Trump also said, without backing it up, that Syrian Muslims applying for admission to the U.S. have gotten preferential treatment over Syrian Christians in recent years.

"If you're a Muslim you can come in easy, if you're a Christian from Syria, where they cut off your head, where they drown you, where they do things that you are talking about medieval times, you wouldn't believe -- it is almost impossible, in fact it is virtually impossible to come into the United States," Trump said. "That's the way we have our country now. That is what we have been reduced to."

The comments are likely to further inflame critics who chastised Trump for not correcting a man who stood up at a town hall in Rochester, N.H. on Thursday and said Muslims are a "problem" in this country. The man also asked, "When can we get rid of them?" and said that "our current president is one." As the man spoke about Obama, Trump interjected, "Right," and the man went on to add, "You know, he's not even an American."

Trump wrote on his Twitter account Saturday: "Am I morally obligated to defend the president every time somebody says something bad or controversial about him? I don't think so!"

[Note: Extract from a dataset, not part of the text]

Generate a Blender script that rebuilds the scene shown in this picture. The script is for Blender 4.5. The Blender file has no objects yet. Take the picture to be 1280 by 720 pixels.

"This is the first time in my life that I have caused controversy by NOT saying something," Trump wrote Saturday.

As a backlash against Trump built steam, the GOP presidential candidate canceled a speech to a major gathering of Republican leaders in South Carolina hours before he was to go onstage Friday night. But he had two appearances in Iowa Saturday evening, including the faith forum and a speech at a local high school homecoming.

Trump is the current front-runner in the Republican primary, leading a large field of candidates. On Friday, White House Press Secretary Josh Earnest said that Trump's divisive tone seems to be striking a chord with Republican voters.

"People who hold these offensive views are part of Mr. Trump's base," Earnest said, adding that Trump is far from the first Republican politician to "countenance these views" in an attempt to win support.

"In fact, that's precisely what every Republican presidential candidate is doing when they decline to denounce Mr. Trump's cynical strategy because they're looking for those same votes," Earnest said.